Law’s Indigenous Ethics examines the revitalization of Indigenous peoples’ relationship to their own laws and, in so doing, attempts to enrich Canadian constitutional law more generally. Organized around the seven Anishinaabe grandmother and grandfather teachings of love, truth, bravery, humility, wisdom, honesty, and respect, this book explores ethics in relation to Aboriginal issues including title, treaties, legal education, and residential schools. With characteristic depth and sensitivity, Professor John Borrows brings insights drawn from philosophy, law, and political science to bear on some of the most pressing issues that arise in contemplating the interaction between Canadian state law and Indigenous legal traditions. In the course of a wide-ranging but accessible inquiry, he discusses such topics as Indigenous agency, self-determination, legal pluralism, and power. In its use of Anishinaabe stories and methodologies drawn from the emerging field of Indigenous studies, Law’s Indigenous Ethics makes a significant contribution to scholarly debate and is an essential resource for readers seeking a deeper understanding of Indigenous rights, societies, and cultures.
 

Law’s Indigenous Ethics won the Canadian Law and Society Association's Wesley Pue Book Prize in 2020.

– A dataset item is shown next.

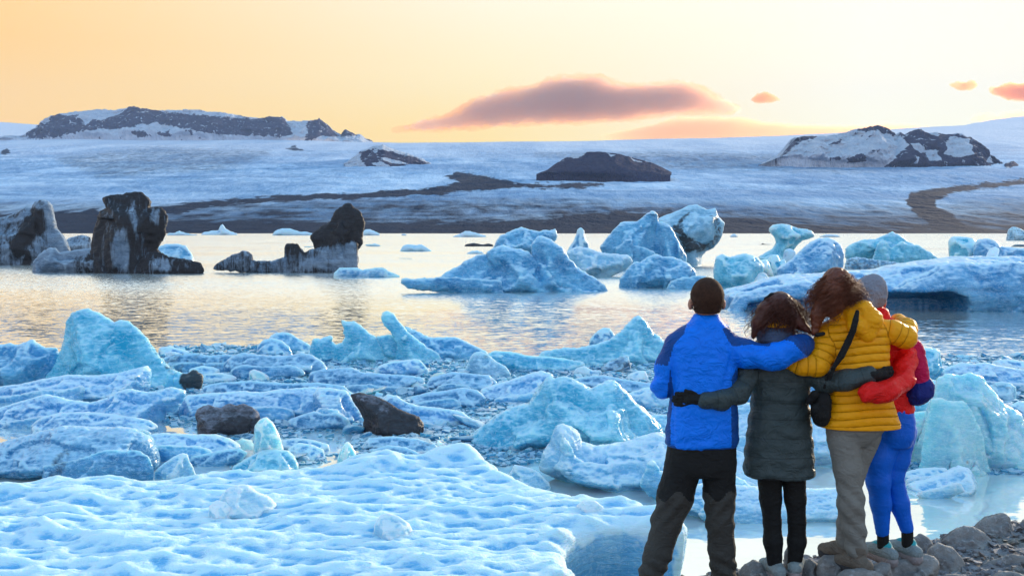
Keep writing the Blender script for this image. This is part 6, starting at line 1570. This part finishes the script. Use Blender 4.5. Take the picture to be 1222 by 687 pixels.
# ------------------------------------------------------------------ rocky shore under the people
def rock_material(name, a, b_, scale=1.0):
    m, t = material(name)
    oc = objco(t)
    n1 = t.noise(oc, 5.0 * scale, 6, 0.65); n2 = t.noise(oc, 26.0 * scale, 4, 0.6); n3 = t.noise(oc, 1.6 * scale, 3, 0.6)
    c = t.mix(t.mrange(n1, 0.3, 0.7), a, b_)
    c = t.mix(t.math('MULTIPLY', t.mrange(n3, 0.5, 0.7), 0.5), c, (0.25, 0.24, 0.18, 1))
    c = t.mix(t.math('MULTIPLY', t.mrange(n2, 0.56, 0.66), 0.5), c, (0.40, 0.40, 0.40, 1))
    nb = bump(t, t.math('ADD', t.math('MULTIPLY', n1, 0.05), t.math('MULTIPLY', n2, 0.012)), 1.0, 1.0)
    principled(t, Base_Color=c, Roughness=0.8, Normal=nb)
    return m
R_ROCK = rock_material('basalt_boulder', (0.10, 0.10, 0.105, 1), (0.34, 0.33, 0.31, 1))
R_GRAV = rock_material('grey_gravel', (0.08, 0.08, 0.09, 1), (0.30, 0.30, 0.32, 1), 2.0)
MI['rock'] = R_ROCK
EDGE = [(-9, 2.6), (-2, 2.9), (0.35, 5.0), (0.75, 5.75), (1.05, 6.1), (1.45, 6.35), (2.0, 6.55), (2.8, 6.85), (3.6, 7.15), (4.6, 7.5), (9, 9), (9, -8), (-9, -8)]
def ground_z(X, Y, d2=None):
    d2 = polysd(X, Y, EDGE) if d2 is None else d2
    z = 1.12 + 0.62 * sstep(4.6, 1.6, Y) + 0.10 * sstep(2.5, 4.5, X)
    z = z + 0.05 * fbm(X / 0.7, Y / 0.7, 0 * X, 4, 91) + 0.02 * fbm(X / .12, Y / .12, 0 * X, 3, 92, ridged=True)
    return z - 1.9 * sstep(-0.06, 1.0, d2)
def shore():
    x = np.concatenate([np.linspace(-9, -0.3, 60), np.linspace(-0.25, 5.2, 270), np.linspace(5.3, 9, 30)])
    y = np.concatenate([np.linspace(-8, 4.4, 60), np.linspace(4.45, 8.6, 210)])
    X, Y = np.meshgrid(x, y)
    d2 = polysd(X, Y, EDGE)
    Z = ground_z(X, Y, d2)
    o = link('shore', grid_mesh('shore', X, Y, Z), R_GRAV)
    tag(o, 'grey stony bank at the edge of the lagoon', kind='structure')
shore()
ROCKS = [
 ('pointed brown grey boulder standing tallest at the far right of the bank', [(1160, 650), (1161, 632), (1168, 624), (1178, 618), (1190, 613.5), (1200, 612), (1205, 616), (1208, 630), (1212, 642), (1218, 652)], 6.85, .4),
 ('smooth rounded grey boulder left of the pointed one', [(1122, 662), (1126, 643), (1138, 634), (1150, 627), (1162, 628), (1172, 634), (1182, 642), (1190, 656)], 6.6, .4),
 ('boulder cut by the right edge of the photo', [(1213, 650), (1216, 632), (1222, 620), (1240, 612), (1256, 624), (1262, 652)], 6.9, .4),
 ('big flat lit boulder under the running shoes', [(1034, 702), (1036, 680), (1046, 673), (1066, 669), (1090, 665), (1106, 661), (1116, 664), (1121, 671), (1119, 684), (1110, 700)], 5.95, .38),
 ('dark boulder right of the flat one under the shoes', [(1104, 690), (1106, 668), (1110, 654), (1122, 648), (1138, 654), (1148, 664), (1154, 678), (1150, 694)], 6.25, .38),
 ('low stone peeping behind the right running shoe', [(1086, 660), (1090, 642), (1098, 637), (1108, 640), (1114, 650), (1116, 664)], 6.65, .4),
 ('rounded boulder under the heel of the hiking boots', [(996, 705), (1000, 687), (1012, 680), (1030, 677), (1046, 681), (1056, 688), (1060, 705)], 5.70, .4),
 ('cracked boulder left of the hiking boots', [(974, 705), (976, 672), (982, 663), (996, 661), (1008, 666), (1012, 680), (1012, 705)], 5.95, .38),
 ('grey boulder under the shoes of the woman in the long coat', [(878, 705), (881, 684), (890, 673), (900, 668), (911, 672), (920, 682), (930, 694), (934, 705)], 5.98, .4),
 ('speckled boulder between the long coat and the hiking boots', [(932, 705), (938, 692), (950, 688), (958, 674), (966, 666), (976, 672), (982, 684), (984, 705)], 6.0, .4),
 ('small upright stone behind the long coat shoes', [(934, 684), (936, 660), (940, 652), (946, 654), (950, 664), (952, 684)], 6.25, .4),
 ('long dark flat rock lying in the gravel near the right edge', [(1158, 684), (1166, 674), (1186, 667), (1206, 661), (1222, 662), (1246, 668), (1250, 682)], 6.3, .2),
 ('low grey stone between the shoes and the hiking boots', [(1038, 690), (1042, 676), (1052, 670), (1062, 672), (1066, 690)], 5.82, .4),
 ('mossy pale stone low in the gravel at the bottom right corner', [(1180, 705), (1184, 688), (1198, 681), (1214, 682), (1228, 690), (1232, 705)], 5.95, .35),
 ('half buried grey stone below the dark boulder', [(1118, 705), (1122, 690), (1134, 684), (1148, 686), (1158, 694), (1160, 705)], 5.9, .35),
]
for lab, P, D, dr in ROCKS:
    piece('boulder', lab, 'boulder', 'rock', [(P, dr, 0, 0.75)], 0, D0=D, z0=1.06, amp=0.06, facet=0.12, cuts=70, cutd=1.9, p=1.8, sub=.5, res=1.8, group=None)
def gravel():
    rg = np.random.RandomState(77); protos = []
    for i in range(12):
        bm = bmesh.new()
        for k in range(9):
            d = rg.normal(size=3); d /= np.linalg.norm(d); bm.verts.new(Vector(d * np.array([1.2, 1, .65]) * rg.uniform(.8, 1.05)))
        r = bmesh.ops.convex_hull(bm, input=bm.verts)
        bmesh.ops.delete(bm, geom=[e for e in r['geom_interior'] if isinstance(e, bmesh.types.BMVert)], context='VERTS')
        bm.verts.ensure_lookup_table(); bm.verts.index_update()
        protos.append((np.array([v.co[:] for v in bm.verts]), np.array([[v.index for v in f.verts] for f in bm.faces if len(f.verts) == 3]))); bm.free()
    n = 9000
    X = rg.uniform(0.3, 5.2, n); Y = rg.uniform(4.6, 8.0, n)
    d2 = polysd(X, Y, EDGE); ok = d2 < 0.12; X, Y, d2 = X[ok], Y[ok], d2[ok]
    Z = ground_z(X, Y, d2); V = []; Q = []; base = 0
    for x, y, z in zip(X, Y, Z):
        p, f = protos[rg.randint(12)]
        r = 0.010 + 0.030 * rg.rand() ** 2.5; a = rg.uniform(0, 6.28); ca, sa = math.cos(a), math.sin(a)
        c = np.stack([p[:, 0] * ca - p[:, 1] * sa, p[:, 0] * sa + p[:, 1] * ca, p[:, 2] + .3 * rg.normal() * p[:, 0] * .4], 1) * r
        V.append(c + (x, y, z + r * .4)); Q.append(f + base); base += len(p)
    me = mesh_of('gravel', np.concatenate(V), np.concatenate(Q), smooth=False); o = link('gravel', me, R_GRAV)
    tag(o, 'loose grey gravel and pebbles on the bank', kind='stuff')
gravel()

# ------------------------------------------------------------------ evening haze between the camera and the far mountains
def haze():
    m = bpy.data.materials.new('haze'); m.use_nodes = True
    t = NT(m.node_tree)
    v = t.n('ShaderNodeVolumePrincipled')
    v.inputs['Color'].default_value = (0.52, 0.68, 0.96, 1)
    v.inputs['Density'].default_value = 0.00003
    v.inputs['Anisotropy'].default_value = 0.0
    t.n('ShaderNodeOutputMaterial', i_1=v.outputs[0])
    X = [-9500, 9500]; Y = [-500, 10500]; Z = [-80, 1500]
    vs = [(x, y, z) for x in X for y in Y for z in Z]
    q = [(0, 1, 3, 2), (4, 6, 7, 5), (0, 4, 5, 1), (2, 3, 7, 6), (0, 2, 6, 4), (1, 5, 7, 3)]
    o = link('haze', mesh_of('haze', np.array(vs, float), np.array(q), smooth=False), m)
    tag(o, 'thin evening haze over the lagoon and glacier', kind='stuff')
haze()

Book Cover: Dealding with Losers

Dealing with Losers: The Political Economy of Policy Transitions won the Donner Book Prize in 2014.  In this book, Professor Trebilcock explores both normative and political rationales for transition cost mitigation strategies and explains which strategies might create an aggregate, overall enhancement in societal welfare beyond mere compensation. He highlights the political rationales for mitigating such costs and the ability of potential losers to mobilize and obstruct socially beneficial changes in the absence of well-crafted transition cost mitigation strategies.